>> start

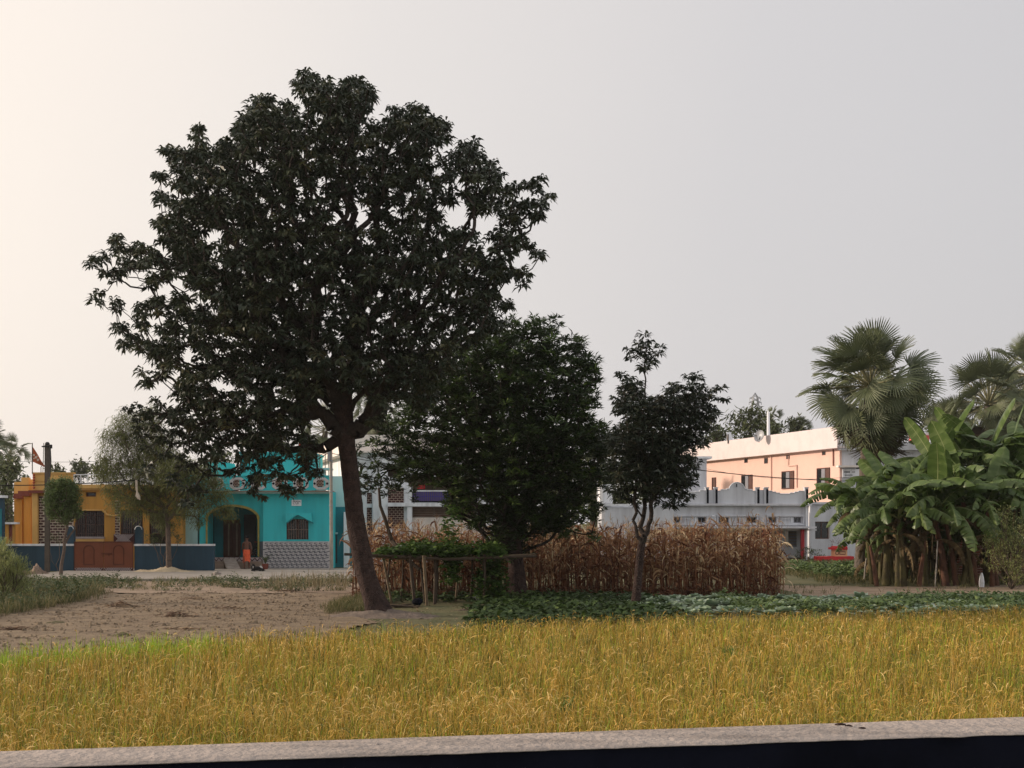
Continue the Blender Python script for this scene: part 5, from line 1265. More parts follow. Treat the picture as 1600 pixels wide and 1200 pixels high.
# ================================================================== FAN PALMS
def frond_mesh(k, dry=False, pet=1.08, blade=.80, span=205, nseg=34):
    r = np.random.default_rng(100 + k); P_, Fc, T = [], [], []
    # petiole, slightly arched
    pw = .028; q = np.linspace(0, 1, 5); pz = -.12 * q ** 2 * pet
    for i, s in enumerate(q):
        for dy, dz in ((-pw, 0), (0, -pw), (pw, 0), (0, pw * .6)): P_.append((s * pet, dy, pz[i] + dz)); T.append(.92)
    for i in range(4):
        for j in range(4): a = i * 4 + j; b = i * 4 + (j + 1) % 4; Fc.append((a, b, b + 4, a + 4))
    hub = np.array([pet, 0, pz[-1]]); base_t = r.uniform(.2, .6)
    bend = R(20) if dry else R(r.uniform(-8, 16)) if k < 4 else R(r.uniform(8, 44))
    angs = np.radians(np.linspace(-span / 2, span / 2, nseg + 1))
    for i in range(nseg):
        a0, a1 = angs[i], angs[i + 1]; am = (a0 + a1) / 2
        Ls = blade * (1 - .22 * (abs(am) / (math.pi * .65)) ** 2) * r.uniform(.93, 1.05); join = .50
        cup = (.9 if not dry else .3) + .35 * r.random(); sag = r.uniform(.10, .42) * (1.8 if dry else 1); tw = r.uniform(-.03, .03)
        def pt(a, rr, ridge): 
            x = math.cos(a) * rr; y = math.sin(a) * rr; z = cup * .25 * (abs(y)) + ridge - .10 * (rr / blade) ** 2 * blade
            return x, y, z
        o = len(P_); rows = []; ct_, st_ = math.cos(bend), math.sin(bend)
        for f, wf in ((.02, 1), (join * .55, 1), (join, 1.0), (.80, .5), (1.0, .05)):
            rr = Ls * f; half = (a1 - a0) / 2 * wf; drop = -sag * max(0, f - join) ** 1.5 * Ls * 1.6
            ridge = .018 * blade
            for da, rg in ((-half, 0), (0, ridge), (half, 0)):
                x, y, z = pt(am + da + tw * max(0, f - join), rr, rg); zz_ = z + drop; P_.append((hub[0] + x * ct_ + zz_ * st_, hub[1] + y, hub[2] - x * st_ + zz_ * ct_)); T.append(min(1, max(0, base_t + r.normal(0, .05) + (.25 if f == 1.0 else 0))))
        for s in range(4):
            for c in range(2): a = o + s * 3 + c; Fc.append((a, a + 1, a + 4, a + 3))
    me = npmesh('frond', np.array(P_), np.array(Fc), np.array(T)); me.materials.append(l_palmdry if dry else l_palm)
    return me
def fan_palm(D, px, py, scale, label, trunks, nf=50, group=None, lo=-75, seed=1, variants=None, cat='palm tree', dry=7, trad=.2):
    r = random.Random(seed); c = P(px, py, D)
    t = thing('fan_palm', (X(trunks[0], D), D, 0), label, cat, group)
    trunk_tube('trunk', [(X(trunks[0], D), D, 0), (X(trunks[0], D) * .6 + c.x * .4, D, c.z * .5), (c.x, D, c.z - .1)], [trad * 1.25, trad, trad * .9], t.location, m_palmtrunk, t, 12, .05, .2)
    ga = math.pi * (3 - math.sqrt(5))
    for i in range(nf + dry):
        isdry = i >= nf
        f = (i + .5) / nf if not isdry else 1
        el = R(84 - (84 - lo) * f ** .95) if not isdry else R(r.uniform(-88, -60))
        az = i * ga + r.uniform(-.25, .25)
        o = link('frond', (DRY if isdry else GREEN)[r.randrange(3) if isdry else (r.randrange(4) if el > R(38) or r.random() < .3 else 4 + r.randrange(4))], None, t)
        d = Vector((math.cos(el) * math.cos(az), math.cos(el) * math.sin(az), math.sin(el)))
        up = Vector((0, 0, 1)) if abs(d.z) < .95 else Vector((math.cos(az + 2), math.sin(az + 2), 0))
        y = up.cross(d).normalized(); z = d.cross(y).normalized()
        m = Matrix((d, y, z)).transposed().to_4x4() @ Matrix.Rotation(r.uniform(-1.0, 1.0), 4, 'X')
        s = scale * (r.uniform(.9, 1.08) if r.random() < .62 else r.uniform(.5, .85))
        o.matrix_local = Matrix.Translation(c - Vector(t.location) + d * .08) @ m @ Matrix.Scale(s, 4)
    return t
GREEN = [frond_mesh(i) for i in range(8)]; DRY = [frond_mesh(9 + i, True, .95, 1.0, 150, 24) for i in range(3)]
fan_palm(54, 1360, 604, 1.50, 'large dark green fan palm standing before the peach building', (1346,), 84, seed=3, trad=.26, dry=16, lo=-84)
fan_palm(56, 1372, 650, 1.1, 'smaller fan palm half hidden behind the large fan palm', (1366,), 22, seed=5, trad=.2, lo=-60, dry=8)
fan_palm(80, 1545, 632, 1.75, 'broad fan palm at right, its head just above the banana leaves', (1553,), 46, seed=7, lo=-50, trad=.3)
fan_palm(84, 1612, 590, 1.75, 'tallest fan palm cut by the right picture edge', (1612,), 46, seed=8, lo=-70, trad=.3)
fan_palm(100, 1488, 665, 1.25, 'distant fan palm between the large palm and the right hand group', (1480,), 34, seed=9, lo=-50)
fan_palm(96, 1592, 650, 1.6, 'fan palm behind the right hand group, lower than its neighbours', (1594,), 34, seed=11, lo=-60)
fan_palm(85, 590, 645, 1.1, 'pale fan palm seen behind the big mango trunk on its right', (580,), 30, seed=12, lo=-50)
fan_palm(88, 508, 672, 1.15, 'fan palm behind the white roof left of the big mango trunk', (507,), 30, seed=13, lo=-50)
fan_palm(112, 16, 710, 1.0, 'greyish fan palm at the left edge behind the yellow house', (16,), 34, seed=14, lo=-80)
fan_palm(104, -22, 690, 1.15, 'fan palm cut by the left picture edge', (-12,), 30, seed=15, lo=-60)
fan_palm(150, 1250, 668, .8, 'small distant fan palm on the roofline left of the large palm', (1250,), 24, seed=16, lo=-50)
fan_palm(150, 1206, 655, .85, 'small distant fan palm touching the white roof post', (1207,), 22, seed=17, lo=-50)
fan_palm(100, 925, 735, 1.3, 'dim fan palm between the second mango and the slim tree', (926,), 26, seed=18, lo=-60)

# ================================================================== DISTANT TREES
def far_tree(px, py, r, D, label, hue=1, squash=.8):
    ls = [(px + r * .55 * math.cos(a), py + r * squash * .5 * math.sin(a), r * .55) for a in np.linspace(0, 6.28, 7)[:-1]] + [(px, py, r * .6)]
    return generic_tree('broadleaf_tree', D, (px, 830), ls, label, l_farg if hue else l_weed, [(px, 818), (px, py + r * .6), (px, py + r * .2)], [.25, .2, .15], (.5 * D / 110, .17 * D / 110), 16, 9 / (D / 110) ** 2, (-50, 90), (-80, 60), m_barkd, r * D / F, .30 * D / 110, 2, .30, rt=.010)
for a in ((1172, 663, 34, 130, 'bright green rounded tree below the distant pylon'), (1120, 680, 26, 128, 'dull green tree on the skyline right of the slim tree'), (1205, 676, 22, 142, 'low dark tree behind the white roof post'),
          (1248, 668, 17, 150, 'small dark tree on the skyline beside the large palm'), (1465, 660, 34, 120, 'dark tree filling the gap left of the right hand palms'),
          (1520, 690, 34, 110, 'dark tree behind the lower fan palms at right'), (1590, 690, 36, 108, 'dark tree at the right edge behind the bananas'),
          (8, 745, 34, 90, 'dark leafy tree filling the gap beside the blue building'), (-8, 790, 34, 80, 'shadowy shrub tree behind the blue building'),
          (125, 735, 16, 140, 'low hazy tree behind the yellow house railing'), (160, 738, 18, 135, 'hazy tree top left of the feathery tree'), (300, 745, 30, 120, 'dim tree behind the feathery tree'), (345, 725, 26, 120, 'dim tree behind the turquoise stair room'),
          (950, 770, 36, 96, 'dark shrub tree behind the white roof hut'), (430, 690, 26, 120, 'hazy tree above the turquoise rooftop room'), (90, 740, 12, 140, 'tiny hazy tree top over the yellow parapet'),
          (700, 735, 60, 110, 'dark tree behind the white building roof'), (860, 740, 60, 110, 'dark tree behind the white building at its right end')):
    far_tree(*a)
def far_wood():
    n = 2600; x = rng.uniform(-260, 260, n); y = 230 + rng.uniform(-12, 12, n); z = rng.random(n) ** .8 * (5.5 + 2.5 * np.sin(x * .08) + 1.5 * np.sin(x * .31))
    V, Fq, T = rosettes(np.stack([x, y, z], 1), 8, 2.0, .9, (-60, 90), (-80, 60), 2, .8)
    me = npmesh('distant_wood', V, Fq, T); me.materials.append(l_farg); link('distant_wood', me, label='low line of far trees along the horizon', cat='woodland', kind='stuff')
far_wood()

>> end

▶ What to do
Copy every single line of the material above that holds "picture".

▶ Answer for this exercise
Continue the Blender Python script for this scene: part 5, from line 1265. More parts follow. Treat the picture as 1600 pixels wide and 1200 pixels high.
fan_palm(84, 1612, 590, 1.75, 'tallest fan palm cut by the right picture edge', (1612,), 46, seed=8, lo=-70, trad=.3)
fan_palm(104, -22, 690, 1.15, 'fan palm cut by the left picture edge', (-12,), 30, seed=15, lo=-60)